Wednesday: What’s Hot on CanLII

Each Wednesday we tell you which three English-language cases and which French-language case have been the most viewed* on CanLII and we give you a small sense of what the cases are about.

For this last week:

1. Ontario (Disability Support Program) v. Tranchemontagne, 2010 ONCA 593

[2] For both men, the impact of their alcoholism was so severe that they satisfied the criteria in s. 4 of the ODSPA for being disabled. However, the Director of the Ontario Disability Support Program (“ODSP”) denied the respondents’ applications for disability benefits based on s. 5(2) of the ODSPA. That section disqualifies from eligibility for disability benefits one category of disabled people who would otherwise qualify: those who are disabled solely because of dependence on alcohol, drugs or some other chemically active substance (the “sole impairment group”).

(Check for commentary on CanLII Connects)

2. British Columbia Teachers’ Federation v. British Columbia, 2015 BCCA 184

[116] Although we agree with the trial judge that the Province was not acting as employer when it consulted with the BCTF, we consider it to be artificial and formalistic to assign this fact any significance in this s. 2(d) analysis. Section 2(d) confers on workers the right to a process through which they can attempt to influence their working conditions by making collective representations. In most cases only the employer will have control over the working conditions, so the process should be one in which workers can make representations to their employer. Sometimes, however, government will also have influence over the working conditions—for instance because the working conditions also touch on matters of public policy and government is contemplating legislation. In these cases, providing workers with an opportunity to make representations directly to government enhances their ability to attempt to influence their working conditions. It is irrelevant to the constitutionality of the legislation that government is not their employer and is not acting as their employer.

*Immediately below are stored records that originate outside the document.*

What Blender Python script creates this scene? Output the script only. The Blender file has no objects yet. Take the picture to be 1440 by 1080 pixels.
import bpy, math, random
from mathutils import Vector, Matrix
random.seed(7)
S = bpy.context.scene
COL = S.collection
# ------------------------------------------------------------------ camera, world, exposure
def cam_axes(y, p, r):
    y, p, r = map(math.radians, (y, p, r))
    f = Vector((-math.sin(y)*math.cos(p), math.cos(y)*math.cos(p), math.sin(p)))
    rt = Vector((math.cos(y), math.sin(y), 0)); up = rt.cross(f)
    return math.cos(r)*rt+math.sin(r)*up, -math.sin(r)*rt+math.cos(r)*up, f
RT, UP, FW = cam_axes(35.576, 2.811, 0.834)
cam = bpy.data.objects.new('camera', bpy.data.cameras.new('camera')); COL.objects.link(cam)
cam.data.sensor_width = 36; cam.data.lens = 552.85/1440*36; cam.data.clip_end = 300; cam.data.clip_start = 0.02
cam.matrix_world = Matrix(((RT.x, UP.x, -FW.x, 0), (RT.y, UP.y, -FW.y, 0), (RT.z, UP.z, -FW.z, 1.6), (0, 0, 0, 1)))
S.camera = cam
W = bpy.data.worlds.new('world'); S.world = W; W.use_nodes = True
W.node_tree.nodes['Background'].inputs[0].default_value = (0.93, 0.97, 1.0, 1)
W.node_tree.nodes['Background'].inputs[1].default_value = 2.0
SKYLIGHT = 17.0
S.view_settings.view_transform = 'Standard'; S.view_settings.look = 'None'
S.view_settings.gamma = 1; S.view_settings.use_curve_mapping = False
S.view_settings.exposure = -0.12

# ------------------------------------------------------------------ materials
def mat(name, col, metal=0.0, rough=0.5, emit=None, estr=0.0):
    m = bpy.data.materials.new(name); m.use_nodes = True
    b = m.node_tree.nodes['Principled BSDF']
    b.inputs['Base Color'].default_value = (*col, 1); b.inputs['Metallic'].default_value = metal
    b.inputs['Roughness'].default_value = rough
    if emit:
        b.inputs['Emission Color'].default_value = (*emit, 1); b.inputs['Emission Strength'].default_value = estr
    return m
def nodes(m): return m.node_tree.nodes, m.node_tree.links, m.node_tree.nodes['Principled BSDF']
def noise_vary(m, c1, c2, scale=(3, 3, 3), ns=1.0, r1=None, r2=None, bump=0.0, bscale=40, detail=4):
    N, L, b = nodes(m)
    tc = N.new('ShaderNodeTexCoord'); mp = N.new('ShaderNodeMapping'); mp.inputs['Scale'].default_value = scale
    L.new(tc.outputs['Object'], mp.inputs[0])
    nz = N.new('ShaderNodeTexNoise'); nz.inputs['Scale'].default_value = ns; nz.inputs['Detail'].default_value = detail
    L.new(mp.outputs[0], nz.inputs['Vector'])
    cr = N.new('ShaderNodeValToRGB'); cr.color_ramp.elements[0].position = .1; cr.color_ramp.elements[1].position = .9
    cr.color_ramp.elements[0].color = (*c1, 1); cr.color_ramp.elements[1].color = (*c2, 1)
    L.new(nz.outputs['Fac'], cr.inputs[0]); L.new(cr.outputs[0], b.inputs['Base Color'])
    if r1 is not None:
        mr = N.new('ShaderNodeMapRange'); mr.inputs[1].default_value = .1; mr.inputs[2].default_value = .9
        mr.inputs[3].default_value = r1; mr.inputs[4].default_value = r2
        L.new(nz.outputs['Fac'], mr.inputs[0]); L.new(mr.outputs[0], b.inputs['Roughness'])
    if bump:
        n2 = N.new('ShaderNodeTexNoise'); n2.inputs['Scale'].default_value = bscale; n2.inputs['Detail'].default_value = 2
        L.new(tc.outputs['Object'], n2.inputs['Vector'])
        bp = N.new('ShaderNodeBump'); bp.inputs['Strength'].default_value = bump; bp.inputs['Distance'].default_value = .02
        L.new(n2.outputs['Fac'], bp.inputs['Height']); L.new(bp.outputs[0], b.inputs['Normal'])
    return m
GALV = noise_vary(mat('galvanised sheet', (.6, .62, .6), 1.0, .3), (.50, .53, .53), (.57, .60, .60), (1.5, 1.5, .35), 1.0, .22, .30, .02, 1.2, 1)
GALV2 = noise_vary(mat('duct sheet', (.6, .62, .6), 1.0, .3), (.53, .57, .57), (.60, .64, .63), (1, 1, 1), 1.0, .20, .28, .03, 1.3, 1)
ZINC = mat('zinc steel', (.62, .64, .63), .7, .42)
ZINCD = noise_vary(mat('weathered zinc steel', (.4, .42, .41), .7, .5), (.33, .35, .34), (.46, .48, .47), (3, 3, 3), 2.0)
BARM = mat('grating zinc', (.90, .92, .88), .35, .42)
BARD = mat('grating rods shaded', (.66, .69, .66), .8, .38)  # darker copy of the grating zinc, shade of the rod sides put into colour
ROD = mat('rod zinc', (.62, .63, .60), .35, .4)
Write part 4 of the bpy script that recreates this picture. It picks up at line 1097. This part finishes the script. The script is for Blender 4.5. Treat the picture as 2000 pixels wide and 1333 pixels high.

(Check for commentary on CanLII Connects)

3. R. v Vallentgoed, 2016 ABCA 358

[62] In the context of these appeals, “relevance” relates to whether the maintenance records of the breathalyzer instrument make the accuracy of the blood alcohol readings more or less probable than they would otherwise be. The Crown is attempting to prove the blood alcohol level of the accused, and the issue is the relationship between the maintenance records, the reliability of the blood alcohol readings from the instrument, and ultimately the blood alcohol level of the accused.

(Check for commentary on CanLII Connects)

The most-consulted French-language decision was Limouzin c. Side City Studios Inc., 2016 QCCA 1810

[63] En acceptant de procéder comme il l’a fait, c’est-à-dire sans gérer le dossier ni fixer l’audition de la demande d’injonction interlocutoire, le Tribunal a compromis les droits des appelants Limouzin, Larouche et BLU. Pour ces derniers, le résultat est lourd de conséquences. Quatre mois après l’institution du recours, ils sont toujours contraints de suspendre leurs activités commerciales, alors qu’ils n’ont pas véritablement eu l’occasion d’être entendus, du moins comme ils auraient dû l’être s’il s’était agi d’une injonction interlocutoire.

(Check for commentary on CanLII Connects)

* As of January 2014 we measure the total amount of time spent on the pages rather than simply the number of hits; as well, a case once mentioned won’t appear again for three months.